In 1933, the World Wide Gum Company partnered with Goudey Gum to bring baseball bubble gum cards to Canada. The 1933 issue was similar, but slightly different from its American cousin. That trend continued in 1934 but with a few more differences than in the previous year. The 1934 World Wide Gum baseball card set wouldn’t be their last set but would be their last color issue.

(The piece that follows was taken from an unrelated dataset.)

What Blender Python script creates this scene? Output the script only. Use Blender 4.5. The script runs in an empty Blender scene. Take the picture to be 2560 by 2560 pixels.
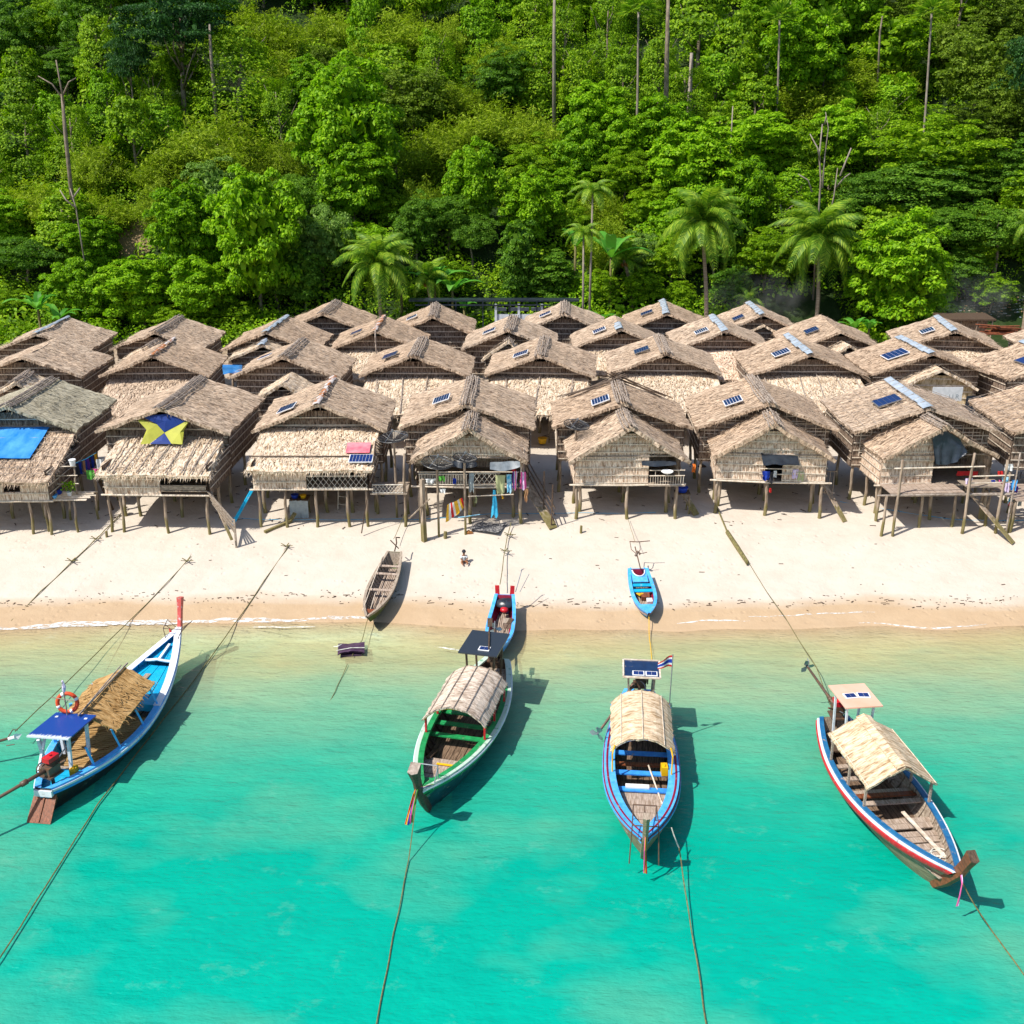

1934 World Wide Gum Basics
The 1934 World Wide Gum cards followed the same basic idea as the 1933 set. Essentially, they shared various features of the American Goudey parallel set. World Wide Gum, a Goudey company operating in Canada, was the distributor of the cards just as they were in the previous year. Both sets shared images but the 1934 World Wide Gum set was unique in that it used artwork from both the 1933 and 1934 Goudey sets. For that reason, the World Wide Gum set has two separate designs, including one that was recycled from the previous year.
1934 World Wide Gum Design 
Cards printed from No. 1 to No. 48 had the 1933 design while cards numbered from No. 49 to No. 96 utilized the latest 1934 design.
The cards remained 2 3/8″ x 2 7/8″ but with the separate designs, it is easy to confuse those 1934 with the 1933 designs as cards from 1933. Fronts included color pictures of players. The 1933 design featured a player image taking up most of the space on the front. The 1934 designs, however, were distinct with a ‘Lou Gehrig Says’ caption. Backs of those cards carried what were supposedly quotes from the Yankee slugger about fellow players.
It was again the backs that helped collectors differentiate between the World Wide Gum and Goudey issues. 1934 World Wide Gum backs carried the company name and indicated they were indeed printed in Canada as opposed to Goudey’s Boston base. The ‘Big League’ printing at the bottoms on the backs also was not as thick as it was on the Goudey cards.
Another difference is that the 1934 World Wide Gum cards were printed both in English and French whereas the Goudey cards were only in English. This was a slight change from the previous year. In 1933, some of the World Wide Gum cards were bilingual. Many, however, were not. In 1934, there was consistency added with both languages being printed on all of the cards.
96 Cards
One thing that changed from the previous year was the number of cards in the World Wide Gum release as compared to the Goudey set. In 1933, the 94 cards offered in the World Wide Gum set was a fraction of the 240 cards in the American Goudey issue. But in 1934, both sets had a total of 96 cards. The players included and card numbers that corresponded didn’t match in the two checklists but they both at least had the exact same number of cards. That had to please Canadian collectors who probably felt shorted from the previous year with a set not even half as large as the American set.
And unlike the previous year when the World Wide Gum set was significantly short on big names compared to the 1933 Goudey release, in 1934 they offered something not seen in the American set.
Babe Ruth.
Babe Ruth

Ruth was conspicuously absent in Goudey’s 1934 set. At 39, the Hall of Famer was nearing the end of his major league career. You wouldn’t know it simply by looking at his statistics, though. Ruth was still feared as a slugger as evident by the league leading 114 walks he drew in 1933. Also in that season, he still slugged 34 home runs and batted .301. There’s no doubt that Ruth was on the decline, of course, but he was still a very capable superstar. His absence in the Goudey set is somewhat of a mystery for that reason. Thickening the plot is that Goudey very clearly tried to make Gehrig the focal point. He had two cards in the set as well as the ‘Lou Gehrig Says’ captions on several cards.
But while Ruth was missing from the Goudey set, he was placed into World Wide Gum’s 1934 set. That alone continues to give collectors an added reason to focus on that issue. The 1934 World Wide Gum Ruth uses the same design of the #53 card in the ’33 Goudey set. The only difference is the back. Still, his inclusion was more than a welcome addition. That is especially true since the World Wide Gum set has only one Gehrig card as opposed to Goudey, which featured the Iron Horse twice.
Scarcity Compared to ’34 Goudey
A look at grading company population reports shows the 1934 World Wide Gum set to be roughly 20 times rarer than the ’34 Goudey…and that estimate may be on the conservative side. There are a measly 34 non-qualified PSA 8 or 9 1934 World Wide Gum cards so hopes of attaining a high-grade set are virtually nil unless a long-forgotten stash would somehow be uncovered.
1934 World Wide Gum Prices
Despite being much rarer, the 1934 World Wide Gum cards generally sell for a little less than the Goudey counterparts.
Mid-grade commons start in the $20-$30 range on eBay. Gehrig’s card is heavily desired but Ruth again has top billing as the most expensive card in the set. A PSA 4 sold for $3,000 a few years ago at auction. Because the card is rare, however, prices are somewhat volatile. That same year, the same grade fetched nearly $4,500 at auction while a few years earlier, it sold for only about $1,800.